The total number of complaints reported by regulated firms reached a record level of 4.13 million during H1 2018.
While PPI was the most complained about product (42%), some 15% of all complaints received were about current accounts.
Current accounts saw an 18% increase in complaints, from 509,092 in H2 2017 to 600,358 in H1 2018.
The FCA reported that, excluding PPI, the total number of complaints firms received in H1 2018 increased by 9% from 2017 H2.
The regulator said that around half of this was due to the increase in banking and credit card complaints made to TSB about disruption to banking services following its move to a new IT platform on 22nd April 2018.
Why are current accounts the second most complained about product?
“The way banks have traditionally made money from current accounts is from the fees incurred when you go into your overdraft”, said Sven Schindele, head of banking products at Tandem.
“Some banks have failed in the past to be clear with their customers on what fees they are charged and when.
“You can imagine how angry you would be if you were charged for going over your limit without any prior warning.”
Siddarth Parashar, chief revenue officer at Firstsource, added that people were dependent on the smooth running of their current accounts.
“Unlike other financial services products, most people use their current accounts at least once a day, and the majority of people rely on them for basic activities; anything from buying lunch to getting the train home.
“The rise of contactless cards has massively fuelled this increase, and as growing numbers of people ditch cash for purchases and use their card, current accounts cannot afford to go awry.
“In my experience, if someone doesn’t have access to their savings for a day or two, they will likely just wait for the problem to be resolved.
“However, when there is a glitch with a current account, people will pick [up the phone] straight away to make a complaint.
“Current accounts are a necessity today and having them out of action is not an option for customers.”
What can be done to decrease the number of complaints current accounts receive?
Sven added that banks should always be upfront about fees and be transparent about how much they are charging their customers.
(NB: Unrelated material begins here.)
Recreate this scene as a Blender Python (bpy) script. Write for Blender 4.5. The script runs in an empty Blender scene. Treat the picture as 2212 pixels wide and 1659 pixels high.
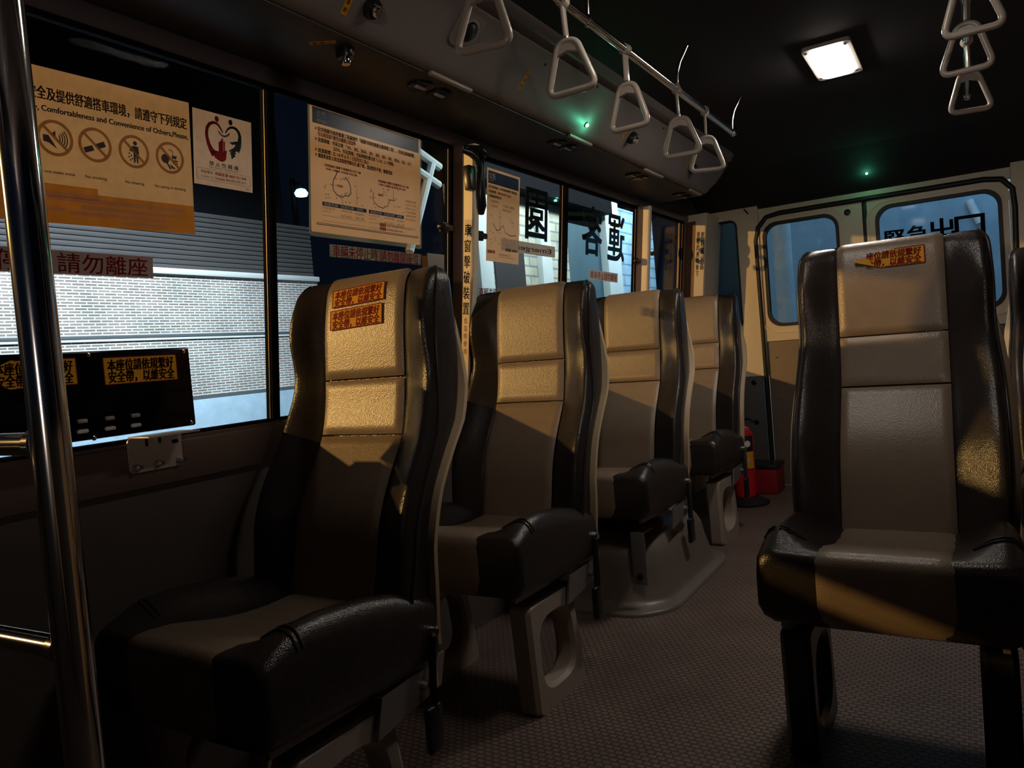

“Banks should also notify customers that they have gone into their overdraft and give them a couple of days grace period to deposit money without being charged any fees.
“It’s not uncommon for customers to have money sitting in a savings account while being charged for ‘borrowing’ money through an overdraft when they didn’t need to borrow, they just didn’t realise they had run into their overdraft.
“Another aspect is that with a customer's data you can offer them a significant amount of insight on how much they can really afford to spend.
“What is worrying is that people use overdrafts as a safety net when finances get tough.
“Depending on the overdraft, many people would be better off seeking alternative financial products that are tailored towards responsible borrowing.”
Siddarth said that the best way a company could reduce its number of complaints was to understand and define its customer journey.
“This can be done with a two-step straightforward process.
“Firstly, develop proper segmentation by capturing customer behaviour with smart analytics, and investigate the different ways customers approach their requests.
“Thoroughly understanding each customers’ behaviour is a crucial step in offering them [a] service that works.
“Secondly, identify channels that customers use to interact with your business – delving into the details of who is contacting you using what channel and how these channels are accommodating different requests is mandatory in understanding how each channel can serve customers better.”
What effect do these results have on the specialist finance industry?
Sven concluded that the results demonstrated how there had been a huge shift in the banking sector.
“One size doesn’t fit all, and customers are seeking a personal banking experience that offers fair solutions to real-world problems.
“This can be an opportunity for specialist banks as consumers who are annoyed with their core start looking elsewhere for banking products.
“You can use tech and data to provide this service, providing useful prompts for staying on top of your money throughout the month, tracking spending and alerting customers when the money is going to run out, before it’s too late.
“If your business is reliant on your customers struggling, there is something wrong.”